» **What is being asked**
Return precisely the span of lines from the top of the material below to the line containing "def R(a): return math.radians(a)", both included. Pictures are excluded.

============================================================

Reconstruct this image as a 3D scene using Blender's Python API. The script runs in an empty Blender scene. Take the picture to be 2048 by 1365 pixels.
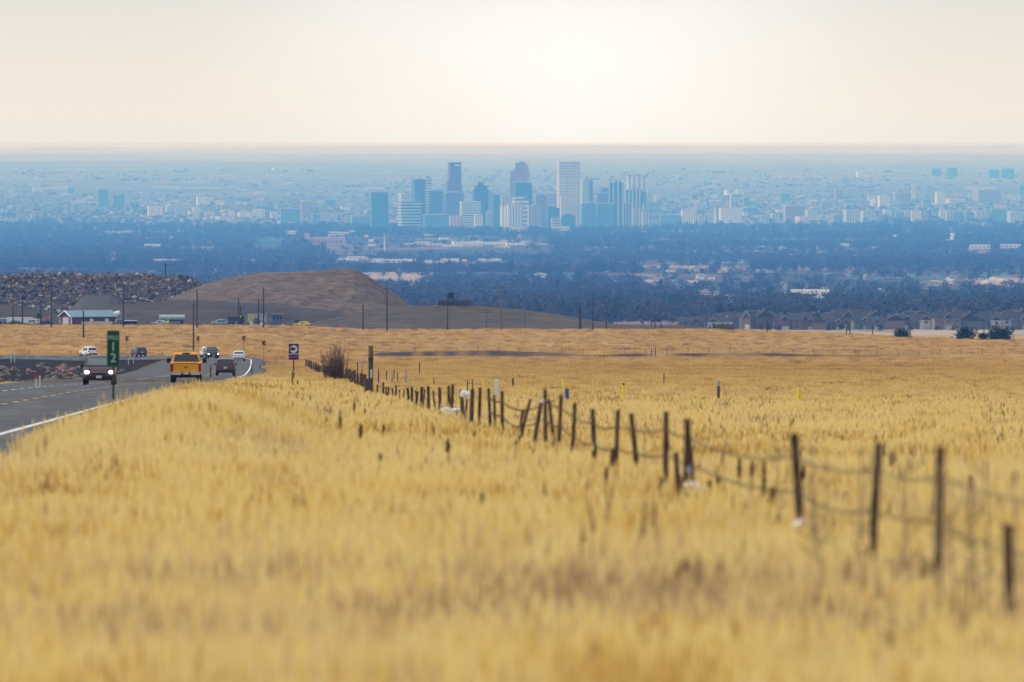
import bpy, math, random
import numpy as np
from mathutils import Vector, Matrix
random.seed(7); rng = np.random.default_rng(7)
SC = bpy.context.scene; COL = SC.collection
F = 18000.0; EY = 288.0
def PX(x, D): return (x-1024.0)/F*D
def PZ(y, D): return -(y-EY)/F*D
def R(a): return math.radians(a)

# ------------------------------------------------------------------ materials
MATS = {}
def nt(name):
    m = bpy.data.materials.new(name); m.use_nodes = True
    return m, m.node_tree, m.node_tree.nodes['Principled BSDF']
def mat(name, col, rough=.8, var=.15, scale=3.0, metal=0, emit=None, estr=0, spec=.3, bump=0, col2=None, detail=3, objrand=0, trans=0):
    if name in MATS: return MATS[name]
    m, t, b = nt(name); N = t.nodes; L = t.links
    b.inputs['Roughness'].default_value = rough; b.inputs['Metallic'].default_value = metal
    b.inputs['Specular IOR Level'].default_value = spec
    c = (*col, 1)
    if var > 0 or col2:
        tc = N.new('ShaderNodeTexCoord'); n = N.new('ShaderNodeTexNoise')
        n.inputs['Scale'].default_value = scale; n.inputs['Detail'].default_value = detail
        L.new(tc.outputs['Object'], n.inputs['Vector'])
        cr = N.new('ShaderNodeValToRGB')
        cr.color_ramp.elements[0].position = .3; cr.color_ramp.elements[1].position = .7
        a = [max(0, v*(1-var)) for v in col]; z = [min(1, v*(1+var)) for v in (col2 or col)]
        cr.color_ramp.elements[0].color = (*a, 1); cr.color_ramp.elements[1].color = (*z, 1)
        L.new(n.outputs['Fac'], cr.inputs['Fac']); src = cr.outputs['Color']
        if objrand:
            oi = N.new('ShaderNodeObjectInfo'); hs = N.new('ShaderNodeHueSaturation')
            mr = N.new('ShaderNodeMapRange'); mr.inputs['To Min'].default_value = 1-objrand; mr.inputs['To Max'].default_value = 1+objrand
            L.new(oi.outputs['Random'], mr.inputs['Value']); L.new(mr.outputs[0], hs.inputs['Value']); L.new(src, hs.inputs['Color'])
            src = hs.outputs['Color']
        L.new(src, b.inputs['Base Color'])
        if bump:
            bp = N.new('ShaderNodeBump'); bp.inputs['Strength'].default_value = bump
            L.new(n.outputs['Fac'], bp.inputs['Height']); L.new(bp.outputs[0], b.inputs['Normal'])
    else: b.inputs['Base Color'].default_value = c
    if emit:
        b.inputs['Emission Color'].default_value = (*emit, 1); b.inputs['Emission Strength'].default_value = estr
    MATS[name] = m
    return m

def facade(wall, glass, kind='h', pz=8.0, px_=6.0, duty=.5, rough=.5):
    key = ('fac', wall, glass, kind, pz, px_, duty)
    if key in MATS: return MATS[key]
    m, t, b = nt('facade'); N = t.nodes; L = t.links
    tc = N.new('ShaderNodeTexCoord'); sx = N.new('ShaderNodeSeparateXYZ'); L.new(tc.outputs['Object'], sx.inputs[0])
    def stripe(sock, pitch, d):
        a = N.new('ShaderNodeMath'); a.operation = 'DIVIDE'; a.inputs[1].default_value = pitch; L.new(sock, a.inputs[0])
        f = N.new('ShaderNodeMath'); f.operation = 'FRACT'; L.new(a.outputs[0], f.inputs[0])
        g = N.new('ShaderNodeMath'); g.operation = 'LESS_THAN'; g.inputs[1].default_value = d; L.new(f.outputs[0], g.inputs[0])
        return g.outputs[0]
    ad = N.new('ShaderNodeMath'); ad.operation = 'ADD'; L.new(sx.outputs['X'], ad.inputs[0]); L.new(sx.outputs['Y'], ad.inputs[1])
    if kind == 'h': f = stripe(sx.outputs['Z'], pz, duty)
    elif kind == 'v': f = stripe(ad.outputs[0], px_, duty)
    elif kind == 'grid':
        a = stripe(sx.outputs['Z'], pz, duty+.15); c = stripe(ad.outputs[0], px_, duty+.15)
        mm = N.new('ShaderNodeMath'); mm.operation = 'MULTIPLY'; L.new(a, mm.inputs[0]); L.new(c, mm.inputs[1]); f = mm.outputs[0]
    else:
        f = stripe(sx.outputs['Z'], pz, .85)
    n = N.new('ShaderNodeTexNoise'); n.inputs['Scale'].default_value = .06; L.new(tc.outputs['Object'], n.inputs['Vector'])
    mx = N.new('ShaderNodeMix'); mx.data_type = 'RGBA'
    mx.inputs['A'].default_value = (*wall, 1); mx.inputs['B'].default_value = (*glass, 1); L.new(f, mx.inputs['Factor'])
    hs = N.new('ShaderNodeHueSaturation'); mr = N.new('ShaderNodeMapRange'); mr.inputs['To Min'].default_value = .75; mr.inputs['To Max'].default_value = 1.25
    L.new(n.outputs['Fac'], mr.inputs['Value']); L.new(mr.outputs[0], hs.inputs['Value']); L.new(mx.outputs['Result'], hs.inputs['Color'])
    L.new(hs.outputs['Color'], b.inputs['Base Color']); b.inputs['Roughness'].default_value = rough
    MATS[key] = m
    return m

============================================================

» **The completed task**
Reconstruct this image as a 3D scene using Blender's Python API. The script runs in an empty Blender scene. Take the picture to be 2048 by 1365 pixels.
import bpy, math, random
import numpy as np
from mathutils import Vector, Matrix
random.seed(7); rng = np.random.default_rng(7)
SC = bpy.context.scene; COL = SC.collection
F = 18000.0; EY = 288.0
def PX(x, D): return (x-1024.0)/F*D
def PZ(y, D): return -(y-EY)/F*D
def R(a): return math.radians(a)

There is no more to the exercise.